Es bonito que un director tenga una película que todo el mundo recuerda, pero eso también obliga a prescindir de aquella para evaluar sus nuevos trabajos. Giuseppe Tornatore siempre estará ligado a Cinema Paradiso, pero elimina justicia y objetividad recordarla cada vez que su autor estrena un nuevo filme. Llega ahora La mejor oferta, película rodada en inglés y con un reparto más accesible para el público en general, y la única comparación que se puede hacer es que no es tan redonda. Injusta comparación, porque es hermosa. Es indudablemente hermosa en su misterio, en la belleza que muestra a muchos niveles, en su retrato del amor y en el del arte, como también en su composición cinematográfica y narrativa. Es, aunque esconde muchos más sentimientos, una película hermosa sobre el amor, el arte y el dinero (tema este último menor en minutos, pero no en importancia), y lo es también por el magnífico trabajo de sus actores principales, que esconde las exageraciones que esconde el relato y que no corresponde desvelar.

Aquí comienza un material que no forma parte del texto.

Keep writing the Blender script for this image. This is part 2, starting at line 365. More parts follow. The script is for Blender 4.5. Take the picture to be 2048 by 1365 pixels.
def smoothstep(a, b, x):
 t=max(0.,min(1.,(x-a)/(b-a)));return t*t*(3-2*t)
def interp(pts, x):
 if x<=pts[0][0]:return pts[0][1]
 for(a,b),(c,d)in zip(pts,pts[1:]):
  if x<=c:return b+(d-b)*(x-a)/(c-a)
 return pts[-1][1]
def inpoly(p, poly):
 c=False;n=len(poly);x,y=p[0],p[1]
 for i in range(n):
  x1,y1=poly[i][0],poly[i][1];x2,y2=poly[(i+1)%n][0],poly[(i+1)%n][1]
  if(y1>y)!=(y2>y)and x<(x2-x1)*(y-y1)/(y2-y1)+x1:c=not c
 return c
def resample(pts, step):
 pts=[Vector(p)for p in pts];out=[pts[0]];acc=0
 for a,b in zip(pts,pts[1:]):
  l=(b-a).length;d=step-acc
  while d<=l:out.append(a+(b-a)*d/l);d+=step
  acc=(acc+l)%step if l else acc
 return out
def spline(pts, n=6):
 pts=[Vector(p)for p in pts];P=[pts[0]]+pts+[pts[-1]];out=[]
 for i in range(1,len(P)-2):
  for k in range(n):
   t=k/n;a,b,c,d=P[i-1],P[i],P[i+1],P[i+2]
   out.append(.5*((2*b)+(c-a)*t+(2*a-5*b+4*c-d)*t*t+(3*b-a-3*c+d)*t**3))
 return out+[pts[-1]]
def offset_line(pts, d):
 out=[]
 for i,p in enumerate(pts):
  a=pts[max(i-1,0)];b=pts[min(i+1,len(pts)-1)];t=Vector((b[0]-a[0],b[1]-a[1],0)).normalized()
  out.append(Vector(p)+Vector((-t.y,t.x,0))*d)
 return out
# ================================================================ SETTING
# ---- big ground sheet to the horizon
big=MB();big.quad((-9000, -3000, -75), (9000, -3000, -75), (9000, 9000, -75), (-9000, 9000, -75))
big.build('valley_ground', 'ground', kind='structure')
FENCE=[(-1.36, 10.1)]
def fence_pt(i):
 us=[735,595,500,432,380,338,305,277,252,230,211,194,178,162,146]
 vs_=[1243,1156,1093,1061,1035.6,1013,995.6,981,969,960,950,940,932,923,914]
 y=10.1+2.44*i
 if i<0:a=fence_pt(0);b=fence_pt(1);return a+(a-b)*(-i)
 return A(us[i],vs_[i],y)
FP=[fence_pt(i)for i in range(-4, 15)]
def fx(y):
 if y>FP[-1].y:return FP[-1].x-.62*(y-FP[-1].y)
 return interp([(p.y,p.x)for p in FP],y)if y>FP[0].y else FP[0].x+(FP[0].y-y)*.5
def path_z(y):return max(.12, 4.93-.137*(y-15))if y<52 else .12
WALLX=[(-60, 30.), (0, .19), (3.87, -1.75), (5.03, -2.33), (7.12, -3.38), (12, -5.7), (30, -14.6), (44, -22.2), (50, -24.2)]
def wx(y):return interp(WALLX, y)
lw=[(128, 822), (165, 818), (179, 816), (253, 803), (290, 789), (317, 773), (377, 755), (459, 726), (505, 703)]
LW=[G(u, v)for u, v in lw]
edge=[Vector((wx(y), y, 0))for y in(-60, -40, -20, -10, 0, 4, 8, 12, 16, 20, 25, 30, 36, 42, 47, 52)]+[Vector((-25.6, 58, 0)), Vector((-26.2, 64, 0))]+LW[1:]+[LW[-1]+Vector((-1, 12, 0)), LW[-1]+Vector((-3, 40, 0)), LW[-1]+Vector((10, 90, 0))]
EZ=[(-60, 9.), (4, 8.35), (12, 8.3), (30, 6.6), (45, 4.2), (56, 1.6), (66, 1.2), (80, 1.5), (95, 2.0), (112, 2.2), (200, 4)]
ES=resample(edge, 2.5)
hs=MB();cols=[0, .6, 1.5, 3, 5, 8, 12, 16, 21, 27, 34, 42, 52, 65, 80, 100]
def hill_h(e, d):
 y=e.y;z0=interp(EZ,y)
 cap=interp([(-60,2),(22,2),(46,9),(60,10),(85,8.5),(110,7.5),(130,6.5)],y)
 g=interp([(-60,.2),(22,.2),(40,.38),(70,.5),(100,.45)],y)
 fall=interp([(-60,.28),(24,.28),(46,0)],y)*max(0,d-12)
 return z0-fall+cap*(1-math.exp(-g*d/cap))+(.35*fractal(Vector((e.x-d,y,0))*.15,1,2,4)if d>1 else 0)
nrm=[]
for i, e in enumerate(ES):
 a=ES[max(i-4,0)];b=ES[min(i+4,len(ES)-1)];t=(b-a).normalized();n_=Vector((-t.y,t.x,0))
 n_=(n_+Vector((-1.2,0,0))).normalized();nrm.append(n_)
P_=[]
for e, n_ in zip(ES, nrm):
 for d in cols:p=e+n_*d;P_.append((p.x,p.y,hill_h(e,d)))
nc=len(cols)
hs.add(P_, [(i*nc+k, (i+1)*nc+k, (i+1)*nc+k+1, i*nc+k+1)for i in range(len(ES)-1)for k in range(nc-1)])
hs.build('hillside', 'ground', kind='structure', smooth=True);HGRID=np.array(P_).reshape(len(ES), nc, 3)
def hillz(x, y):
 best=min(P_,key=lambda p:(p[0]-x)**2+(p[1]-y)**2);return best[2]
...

Como casi siempre a lo largo de su filmografía, Tornatore escribe y dirige la película. No es, confesado por el propio autor, un filme que contenga retazos de su propia biografía y sí elementos de dos historias diferentes que empezó a imaginar hace muchos años. Mezcla por un lado la historia de Virgil Oldman (Geoffrey Rush), un experto en arte y subastas de prestigio mundial con una vida solitaria y dedicada por entero a su trabajo, y por otro la de Claire Ibbetson (Sylvia Hoeks), una joven heredera que sufre de agorafobia y por ello vive recluida en una villa desde que era una niña. Ella contacta con él para que catalogue y venda las antigüedades que hay en su interior, y comienza así una extraña relación personal y profesional, que gracias a los consejos de Robert (Jim Sturgess, El atlas de las nubes), un joven colaborador y amigo, va evolucionando y transformándose con una delicadeza sensacional, que se eleva por encima de algunas inconsistencias en la historia.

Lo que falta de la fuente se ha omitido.